Le terme « drame » utilisé ici provient de Le Guillant qui indique qu’il y a chez l’individu au travail une épreuve de dissociation entre une idéalité et une réalité qui varie en fonction des « conditions sociales » de l’individu et de la société. Lorsque cette dissociation est trop importante, notamment lorsque les conditions de travail amènent l’individu à avoir le sentiment qu’il n’est plus qu’en position d’objet, l’idéalité se transforme en « ressentiment ». Dejours a proposé le concept de souffrance éthique pour décrire la conséquence psychopathologique d’un conflit non résolu entre une technique prescrite et une éthique ; éthique qui est soit exprimée soit refoulée par l’individu, mais qui est le plus souvent niée, contournée ou détournée par les nouvelles organisations du travail, qui apparaissent comme une version modernisée du taylorisme (Linhart, 2015).
Un tel ressentiment, que Le Guillant observe en son temps chez « les bonnes à tout faire », paraît très présent chez nombre de travailleurs sociaux ; au point que certains s’inquiètent d’une baisse de l’attractivité et d’une difficulté à recruter (Jaeger, 2009), en y voyant, peut-être, un effet des réformes décidées à partir des années 2000.
Le drame du travail social professionnel, exemplaire du « drame humain du travail », c’est précisément de ne pas arriver à trouver un certain équilibre, une certaine articulation, entre idéologisation et technicisation.
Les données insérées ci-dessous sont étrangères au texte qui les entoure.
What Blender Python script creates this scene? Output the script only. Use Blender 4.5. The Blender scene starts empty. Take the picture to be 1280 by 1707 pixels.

Le drame actuel du travail social professionnel, exemplaire de « la comédie humaine du travail », c’est précisément que ses concepteurs actuels pensent avoir trouvé cet équilibre dans l’idéologie techniciste, c’est-à-dire dans l’idéologie de la science appliquée, ici au travail social ; or, la science est une idéologie particulière en ceci qu’il s’agit d’une idéologie qui nie son origine idéologique.
Au moment où l’on pense à La scientifisation du travail social (Rullac, 2014), il me semble bon de rappeler le rôle essentiel de l’antagonisme (Lupasco, 1986) et du « conflit de critère » (Clot, 2017).